Cabeças de Negros, Rubens
Tal como Rubens e Van Dyck, Jordaens está entre os maiores mestres da escola de Antuérpia do século XVII, está altamente representado no Museu de Bruxelas, atrai pela sua monumentalidade, pelo belo tratamento estilístico tanto ao profano como ao religioso, é um verdadeiro perito a mexer nas cores. O viandante rendeu-se a este quadro de grande alegria, o tema é retirado do folclore flamengo, o festejo da noite da véspera da Epifania, toda a família e a criadagem reunia-se à volta da mesa, havia um bolo com fava, a quem saísse a fava era eleito o rei da noite. Há aqui algo de desbunda completa, até uma mãe limpa o rabito do filho, a boa-disposição é contagiante.

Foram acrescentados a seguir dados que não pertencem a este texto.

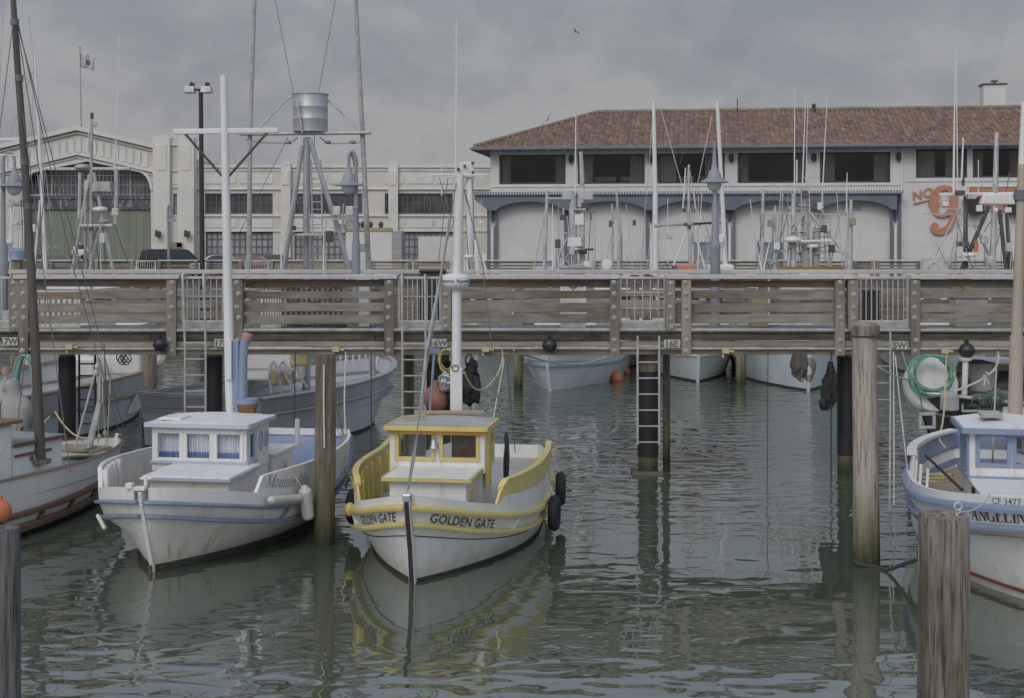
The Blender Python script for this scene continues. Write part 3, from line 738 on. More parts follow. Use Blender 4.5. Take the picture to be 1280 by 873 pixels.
m = MB(); m.lathe((x, YL, 0), [(0.09, DECK), (0.09, DECK + .5), (0.075, DECK + .6), (0.075, ZY(306, YL)), (0.06, ZY(300, YL)), (0.042, ZY(262, YL)), (0.055, ZY(260, YL)), (0.042, ZY(257, YL)), (0.036, ZY(220, YL))], 16); m.build('post', 'lamp_blue', t, smooth=True)
m = MB(); m.tube(smooth_pts([P(445, 222, YL), P(444.8, 202, YL), P(443, 193, YL), P(440, 189.5, YL), P(437, 193, YL), P(436, 202, YL), P(435.8, 218, YL)], 5), 0.028, 10); m.build('crook', 'lamp_blue', t, smooth=True)
m = MB()
for k in range(9):
    a = k / 8; m.torus(P(444.6 - 3.2 * a * a, 206 - 13 * a, YL + .02), 0.045, 0.01, (0.3, 1, 0.2), 10, 5)
m.build('scroll', 'lamp_blue', t, smooth=True)
bell(t, P(436, 232.5, YL))
t = thing('post_lamp', 'blue grey post lamp with bell shade and white globe before the restaurant', 'street lamp', (XZ(894, YL), YL, DECK))
m = MB(); m.lathe((XZ(894, YL), YL, 0), [(0.09, DECK), (0.09, ZY(312, YL)), (0.1, ZY(308, YL)), (0.08, ZY(304, YL)), (0.066, ZY(300, YL)), (0.06, ZY(255, YL)), (0.035, ZY(251, YL)), (0.03, ZY(238, YL))], 16); m.build('post', 'lamp_blue', t, smooth=True)
bell(t, P(893, 228.5, YL))
m = MB(); m.lathe(P(893, 212, YL), [(0.05, 0), (0.035, .2), (0.02, .48)], 12); m.build('finial', 'lamp_blue', t, smooth=True)
t = thing('crook_lamp', 'blue grey bell shaded lamp behind the dark mast at the left edge', 'street lamp', (XZ(4, YL), YL, DECK))
m = MB(); m.lathe((XZ(4, YL), YL, 0), [(0.08, DECK), (0.08, ZY(310, YL)), (0.045, ZY(300, YL)), (0.036, ZY(205, YL))], 14); m.build('post', 'lamp_blue', t, smooth=True)
m = MB(); m.tube(smooth_pts([P(4, 206, YL), P(5, 197, YL), P(10, 191, YL), P(16, 194, YL), P(18, 202, YL), P(18, 218, YL)], 5), 0.028, 10); m.build('crook', 'lamp_blue', t, smooth=True)
bell(t, P(18, 233.5, YL))
# ================================================================== the restaurant with the tiled roof
paint('stucco', (0.64, 0.635, 0.62), 0.85, 0.05, 0.8, dirt=(0.5, 0.49, 0.46), dirt_amt=0.35)
paint('awning_blue', (0.15, 0.168, 0.205), 0.6, 0.1, 1.2)
paint('door_blue', (0.22, 0.26, 0.33), 0.6, 0.08, 2)
paint('trim_dark', (0.06, 0.055, 0.05), 0.5, 0.1, 3)
paint('gutter', (0.16, 0.19, 0.24), 0.5, 0.1, 2)
paint('room_dark', (0.045, 0.037, 0.03), 0.9, 0.3, 0.6)
paint('curtain_dim', (0.40, 0.36, 0.29), 0.9, 0.15, 2)
paint('table_cloth', (0.5, 0.47, 0.38), 0.8, 0.1, 2)
paint('sign_orange', (0.50, 0.225, 0.14), 0.6, 0.08, 1.5)
paint('sign_edge', (0.42, 0.17, 0.10), 0.6, 0.08, 2)
paint('white_clean', (0.78, 0.78, 0.76), 0.5, 0.04, 3)
paint('vent_grey', (0.36, 0.36, 0.35), 0.7, 0.1, 3)
glass('dark_glass', (0.62, 0.62, 0.62), 0.08)
TILE = []
for i, c in enumerate(((0.265, 0.178, 0.134), (0.23, 0.155, 0.123), (0.30, 0.212, 0.158), (0.20, 0.135, 0.115), (0.34, 0.24, 0.165), (0.25, 0.18, 0.145), (0.16, 0.12, 0.11))):
    paint('tile_%d' % i, c, 0.85, 0.16, 2.5); TILE.append('tile_%d' % i)
paint('ridge_tile', (0.25, 0.20, 0.15), 0.9, 0.2, 3)

RA = R(7.5); RU = Vector((math.cos(RA), -math.sin(RA), 0)); RN = Vector((-math.sin(RA), -math.cos(RA), 0)); UP = Vector((0, 0, 1))
RO = Vector((XZ(613, 86), 86, 0))
def RAa(px):                                    # distance along the front wall
    k = (px - 640) / FL
    return (k * RO.y - RO.x) / (RU.x - k * RU.y)
def RZ(px, py): return ZY(py, RO.y + RU.y * RAa(px))
def RP(a, z, out=0.0): return RO + RU * a + UP * z + RN * out
rest = thing('restaurant_building', 'white two storey restaurant with terracotta tiled hip roof and blue arched awning', 'building', RP(17, QZ))
RW = 37.0; Z0, Z1 = QZ, 9.36
wins = [(624, 707), (722, 806), (821, 906), (922, 1008), (1025, 1113), (1145, 1209), (1216, 1279)]
holes = []
for i, (a, b) in enumerate(wins):
    zt, zb = (8.98, 7.2) if i < 5 else (9.12, 7.45)
    holes.append((RAa(a), RAa(b), zb - Z0, zt - Z0))
m = MB()
wall_holes(m, RO + UP * Z0, RU, UP, -RN, RW, Z1 - Z0, 0.3, holes)
m.prism([(0, 0), (15, 0), (15, Z1 - Z0), (0, Z1 - Z0)], RO + UP * Z0 - RN * 0.3, -RN, UP, RU * 0.3)
m.prism([(0.3, 0), (15, 0), (15, Z1 - Z0), (0.3, Z1 - Z0)], RO + UP * Z0 + RU * (RW - 0.3), -RN, UP, RU * 0.3)
m.prism([(0.31, 0), (RW - .31, 0), (RW - .31, Z1 - Z0), (0.31, Z1 - Z0)], RO + UP * Z0 - RN * 14.7, RU, UP, -RN * 0.3)
m.build('wall', 'stucco', rest)
m = MB()
m.prism([(0.32, 5.5), (RW - .32, 5.5), (RW - .32, Z1 - Z0 - .02), (0.32, Z1 - Z0 - .02)], RO + UP * Z0 - RN * 4.5, RU, UP, -RN * 0.1)
m.prism([(0.32, 0.32), (RW - .32, 0.32), (RW - .32, 4.4), (0.32, 4.4)], RO + UP * 7.0, RU, -RN, UP * 0.1)
m.prism([(0.32, 0.32), (RW - .32, 0.32), (RW - .32, 4.4), (0.32, 4.4)], RO + UP * 9.2, RU, -RN, UP * 0.1)
m.build('dining_room', 'room_dark', rest)
rnd = random.Random(3)
for i, h in enumerate(holes):
    a0, a1, b0, b1 = h
    f = MB(); frame_ring(f, RO + UP * Z0 - RN * 0.02, RU, UP, -RN, a0 + .003, a1 - .003, b0 + .003, b1 - .003, 0.10, 0.12)
    fo = f.build('window', 'trim_dark', rest, bevel=0.01)
    p = MB(); pane(p, RO + UP * Z0 - RN * 0.09, RU, UP, a0 + .09, a1 - .09, b0 + .09, b1 - .09); p.build('pane', 'dark_glass', fo, fix=False)
    c = MB()
    for s in (0, 1):
        rows = []
        for z in (b0 + .05, b1 - .05):
            row = []
            for k in range(17):
                t = k / 16 * (0.55 + 0.25 * ((i * 7 + s * 3) % 3))
                aa = a0 + .1 + t if s == 0 else a1 - .1 - t
                row.append(RO + UP * (Z0 + z) + RU * aa - RN * (0.42 + .05 * math.sin(k * 2.0)))
            rows.append(row)
        c.grid(rows)
    c.build('curtain', 'curtain_dim', fo, smooth=True)
    if i in (1, 2):
        c = MB()
        for q in range(2): c.prism([(0, 0), (1.3, 0), (1.3, .28), (0, .28)], RO + UP * (Z0 + b0 + .22) + RU * (a0 + .9 + q * 1.6) - RN * 1.6, RU, UP, -RN * 0.5)
        c.build('table', 'table_cloth', fo)
# mouldings, lamps under the eaves, vents
m = MB()
m.prism([(0, 0), (RAa(1129), 0), (RAa(1129), .05), (0, .05)], RP(0, 7.02, 0.002), RU, UP, RN * 0.05)
m.prism([(RAa(1133), 0), (RW, 0), (RW, .06), (RAa(1133), .06)], RP(0, 7.22, 0.002), RU, UP, RN * 0.05)
m.build('sill_moulding', 'stucco', rest, bevel=0.01)
m = MB()
k = 0.6
while k < RW:
    m.prism([(0, 0), (.12, 0), (.12, .16), (0, .16)], RP(k, 9.12, 0.002), RU, UP, RN * 0.55); k += 0.98
m.build('eave_bracket', 'stucco', rest, bevel=0.01)
for px in (714, 813, 914, 1017, 1123):
    a = RAa(px); c = RP(a, 8.62, 0.16)
    m = MB(); m.lathe(c, [(0.05, 0.3), (0.13, 0.25), (0.15, 0.0), (0.09, -.16), (0.02, -.2)], 10); m.bar(c + UP * .3, RP(a, 8.95, 0.004), .04, .04)
    m.build('wall_lantern', 'trim_dark', rest, smooth=True)
for px, py in ((877, 261), (963, 259), (1068, 260)):
    m = MB()
    for q in range(3): m.prism([(-.4, 0), (.4, 0), (.4, .07), (-.4, .07)], RP(RAa(px), RZ(px, py + 3) + q * .12, 0.003), RU, UP, RN * 0.04)
    m.build('vent', 'vent_grey', rest)
for px in (879, 962):
    a = RAa(px)
    m = MB(); m.prism([(-.66, 0), (.66, 0), (.66, 2.1), (-.66, 2.1)], RP(a, Z0 + .01, 0.003), RU, UP, RN * 0.05); dd = m.build('door', 'door_blue', rest, bevel=0.01)
    m = MB(); frame_ring(m, RP(a, Z0 + .01, 0.003), RU, UP, RN, -.76, .76, -.1, 2.2, .1, .09); m.build('frame', 'awning_blue', dd)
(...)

O Rei Bebe, por Jabob Jordaens
Em dado passo, o viandante contempla retratos em série, só há um Rembrandt nos Museus Reais, este Retrato de Nicolaas van Bambeek, um rico comerciante de Amesterdão. Não se trata de ficar embasbacado com o único Rembrandt, ele é mesmo muitíssimo bom, veja-se a gola do comerciante, a iluminação que vem por detrás e do lado, e que permite o contraste entre o escuro da indumentária, o assombro das mãos, a barba rala, o nariz adunco, o olhar voltado para o retratista, tudo aparentemente tão simples, e sente-se que seria possível sair-se daquela imobilidade, atravessar a tela, e pôr-se a conversar com quem a contempla.
Retrato de Nicolaas van Bambeek, Rembrandt
A coleção de mestres estrangeiros no museu de Bruxelas é de uma infinita riqueza. O viandante bate à porta com regularidade da Coleção Gulbenkian, e não é a primeira vez que ali entra só para conversar com Francesco Guardi, o multimilionário arménio comprou por atacado uma série de telas que são indispensáveis em qualquer retrospetiva de Guardi. Estamos no século XVIII, Veneza vive um novo renascimento, Guardi dedica-se exclusivamente a pintar vistas, curiosidades, praças cheias de gente, os canais, as gôndolas. Este quadro do Doge Mocenigo pertence a uma série chamada de Festas Venezianas. Temos aqui o interior da Basílica de S. Marcos, não nos pode deixar indiferentes esta arquitetura grandiosa e o jogo da luz do sol com os mármores, o ouro, a cor dos mosaicos, a suprema mestria na gradação das cores.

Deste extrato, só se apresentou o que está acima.